Among these lines, how many include "More"? Answer only with the number.

MATERIAL SHOWN >>
——————

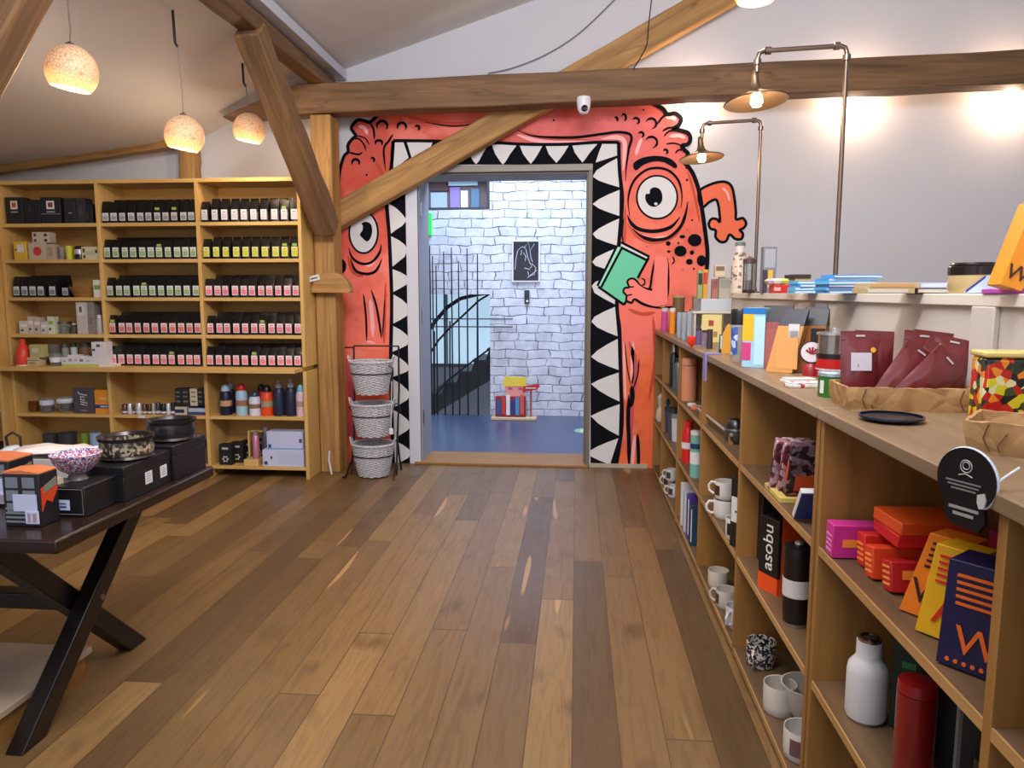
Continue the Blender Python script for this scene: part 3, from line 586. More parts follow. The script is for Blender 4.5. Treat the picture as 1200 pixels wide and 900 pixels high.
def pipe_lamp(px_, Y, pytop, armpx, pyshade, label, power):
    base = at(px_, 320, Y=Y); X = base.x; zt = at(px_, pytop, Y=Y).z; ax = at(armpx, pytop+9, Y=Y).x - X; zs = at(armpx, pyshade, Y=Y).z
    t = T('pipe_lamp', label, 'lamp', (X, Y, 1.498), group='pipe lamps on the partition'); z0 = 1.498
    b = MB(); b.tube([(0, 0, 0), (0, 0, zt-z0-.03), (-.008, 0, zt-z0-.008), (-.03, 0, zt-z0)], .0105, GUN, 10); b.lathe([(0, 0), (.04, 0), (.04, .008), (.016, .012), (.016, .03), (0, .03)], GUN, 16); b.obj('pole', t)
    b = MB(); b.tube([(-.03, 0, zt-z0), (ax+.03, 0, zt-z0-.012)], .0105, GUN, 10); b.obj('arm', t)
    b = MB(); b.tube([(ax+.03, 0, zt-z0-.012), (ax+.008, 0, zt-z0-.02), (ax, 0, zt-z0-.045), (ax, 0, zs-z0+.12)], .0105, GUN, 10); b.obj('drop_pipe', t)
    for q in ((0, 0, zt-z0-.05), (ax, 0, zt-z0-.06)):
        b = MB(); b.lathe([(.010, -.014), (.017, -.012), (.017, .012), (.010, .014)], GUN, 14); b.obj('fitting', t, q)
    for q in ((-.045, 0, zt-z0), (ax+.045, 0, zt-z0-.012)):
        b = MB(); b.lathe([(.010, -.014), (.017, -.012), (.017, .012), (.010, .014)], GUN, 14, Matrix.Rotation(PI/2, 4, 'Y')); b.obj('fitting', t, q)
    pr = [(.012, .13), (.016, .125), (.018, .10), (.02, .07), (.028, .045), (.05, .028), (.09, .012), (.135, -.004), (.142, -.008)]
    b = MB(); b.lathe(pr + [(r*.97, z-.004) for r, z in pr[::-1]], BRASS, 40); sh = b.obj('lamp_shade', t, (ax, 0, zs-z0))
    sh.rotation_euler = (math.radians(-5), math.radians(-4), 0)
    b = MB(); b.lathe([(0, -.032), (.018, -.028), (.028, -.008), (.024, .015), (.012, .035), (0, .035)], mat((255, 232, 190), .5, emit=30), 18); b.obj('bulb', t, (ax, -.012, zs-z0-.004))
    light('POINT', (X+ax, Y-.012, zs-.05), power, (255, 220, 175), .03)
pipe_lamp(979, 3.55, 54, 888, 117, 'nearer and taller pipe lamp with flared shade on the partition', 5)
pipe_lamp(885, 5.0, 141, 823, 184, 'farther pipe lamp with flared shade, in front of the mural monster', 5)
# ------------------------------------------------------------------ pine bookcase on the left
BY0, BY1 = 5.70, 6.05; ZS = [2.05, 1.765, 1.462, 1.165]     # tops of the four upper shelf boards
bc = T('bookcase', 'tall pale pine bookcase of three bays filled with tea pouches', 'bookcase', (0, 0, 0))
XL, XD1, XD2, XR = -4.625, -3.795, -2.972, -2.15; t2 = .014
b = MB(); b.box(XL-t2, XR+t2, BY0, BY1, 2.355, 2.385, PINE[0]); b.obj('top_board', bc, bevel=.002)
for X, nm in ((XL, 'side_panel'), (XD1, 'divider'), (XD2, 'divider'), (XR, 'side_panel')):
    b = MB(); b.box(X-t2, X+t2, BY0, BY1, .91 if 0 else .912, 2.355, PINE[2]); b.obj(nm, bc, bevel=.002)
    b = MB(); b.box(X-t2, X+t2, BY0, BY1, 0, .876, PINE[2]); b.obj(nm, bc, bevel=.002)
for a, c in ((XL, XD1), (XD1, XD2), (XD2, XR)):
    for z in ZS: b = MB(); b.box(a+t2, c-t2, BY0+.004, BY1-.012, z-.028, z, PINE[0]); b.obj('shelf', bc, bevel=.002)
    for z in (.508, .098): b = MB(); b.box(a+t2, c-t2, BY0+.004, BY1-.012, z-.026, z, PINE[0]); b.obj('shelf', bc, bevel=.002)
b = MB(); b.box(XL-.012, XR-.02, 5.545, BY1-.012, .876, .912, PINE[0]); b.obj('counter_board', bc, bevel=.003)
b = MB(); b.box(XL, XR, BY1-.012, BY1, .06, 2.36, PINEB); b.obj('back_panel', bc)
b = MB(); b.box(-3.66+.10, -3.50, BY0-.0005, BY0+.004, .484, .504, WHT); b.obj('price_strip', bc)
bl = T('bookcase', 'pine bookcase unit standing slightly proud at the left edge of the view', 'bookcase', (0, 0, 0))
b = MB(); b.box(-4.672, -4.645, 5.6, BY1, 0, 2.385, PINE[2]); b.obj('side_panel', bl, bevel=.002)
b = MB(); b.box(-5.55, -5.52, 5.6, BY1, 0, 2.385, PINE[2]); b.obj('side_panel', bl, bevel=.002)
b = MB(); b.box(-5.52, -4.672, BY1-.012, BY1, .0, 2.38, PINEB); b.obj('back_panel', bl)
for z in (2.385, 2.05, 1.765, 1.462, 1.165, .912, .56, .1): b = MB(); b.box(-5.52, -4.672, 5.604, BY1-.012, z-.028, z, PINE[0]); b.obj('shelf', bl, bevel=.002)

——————

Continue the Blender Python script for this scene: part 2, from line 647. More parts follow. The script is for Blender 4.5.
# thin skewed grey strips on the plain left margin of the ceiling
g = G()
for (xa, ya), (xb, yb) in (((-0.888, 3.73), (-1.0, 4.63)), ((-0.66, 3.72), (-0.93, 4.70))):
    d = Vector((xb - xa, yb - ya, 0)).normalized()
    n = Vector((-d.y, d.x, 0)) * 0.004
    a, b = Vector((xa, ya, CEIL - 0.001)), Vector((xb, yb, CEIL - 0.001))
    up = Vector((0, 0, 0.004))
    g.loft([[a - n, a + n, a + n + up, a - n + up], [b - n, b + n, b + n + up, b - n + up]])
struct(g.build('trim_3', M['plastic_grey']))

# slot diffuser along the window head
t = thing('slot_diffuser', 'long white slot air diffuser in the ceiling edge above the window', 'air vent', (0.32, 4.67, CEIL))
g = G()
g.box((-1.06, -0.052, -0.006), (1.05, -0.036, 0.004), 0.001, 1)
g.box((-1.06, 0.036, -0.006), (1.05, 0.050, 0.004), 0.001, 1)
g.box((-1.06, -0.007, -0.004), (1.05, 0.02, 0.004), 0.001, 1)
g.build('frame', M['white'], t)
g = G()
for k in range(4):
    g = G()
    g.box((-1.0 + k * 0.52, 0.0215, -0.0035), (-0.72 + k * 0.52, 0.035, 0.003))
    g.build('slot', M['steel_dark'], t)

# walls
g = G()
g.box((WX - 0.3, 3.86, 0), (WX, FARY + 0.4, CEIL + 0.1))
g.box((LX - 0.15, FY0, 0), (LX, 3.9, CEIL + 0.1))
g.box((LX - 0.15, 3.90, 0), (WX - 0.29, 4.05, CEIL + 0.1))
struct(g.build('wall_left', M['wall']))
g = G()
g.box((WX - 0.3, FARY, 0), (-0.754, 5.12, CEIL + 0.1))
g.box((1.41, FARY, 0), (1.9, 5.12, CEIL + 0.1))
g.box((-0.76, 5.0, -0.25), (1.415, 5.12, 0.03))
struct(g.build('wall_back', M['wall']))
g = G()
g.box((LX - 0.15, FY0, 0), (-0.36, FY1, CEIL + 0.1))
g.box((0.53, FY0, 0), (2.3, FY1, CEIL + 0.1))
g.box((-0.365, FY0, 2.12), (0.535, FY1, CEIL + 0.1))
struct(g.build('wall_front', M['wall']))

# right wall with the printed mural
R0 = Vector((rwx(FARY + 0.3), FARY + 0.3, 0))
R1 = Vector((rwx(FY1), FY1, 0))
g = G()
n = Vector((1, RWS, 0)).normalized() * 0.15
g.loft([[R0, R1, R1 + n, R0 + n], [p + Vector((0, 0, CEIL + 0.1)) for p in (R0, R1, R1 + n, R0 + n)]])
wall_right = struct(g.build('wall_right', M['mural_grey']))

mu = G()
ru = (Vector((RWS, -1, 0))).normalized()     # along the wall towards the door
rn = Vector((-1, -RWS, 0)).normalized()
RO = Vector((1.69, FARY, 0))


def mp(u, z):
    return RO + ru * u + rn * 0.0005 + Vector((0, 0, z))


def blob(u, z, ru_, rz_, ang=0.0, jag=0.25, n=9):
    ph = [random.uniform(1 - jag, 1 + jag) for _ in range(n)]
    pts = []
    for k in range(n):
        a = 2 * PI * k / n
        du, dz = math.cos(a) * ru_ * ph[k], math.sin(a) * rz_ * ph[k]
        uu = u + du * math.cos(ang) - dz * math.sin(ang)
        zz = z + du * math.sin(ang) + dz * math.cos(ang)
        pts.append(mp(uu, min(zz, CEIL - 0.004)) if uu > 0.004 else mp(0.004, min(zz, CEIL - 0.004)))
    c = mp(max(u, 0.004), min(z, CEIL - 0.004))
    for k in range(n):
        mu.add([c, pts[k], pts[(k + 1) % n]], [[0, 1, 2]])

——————

TASK RESPONSE >> 2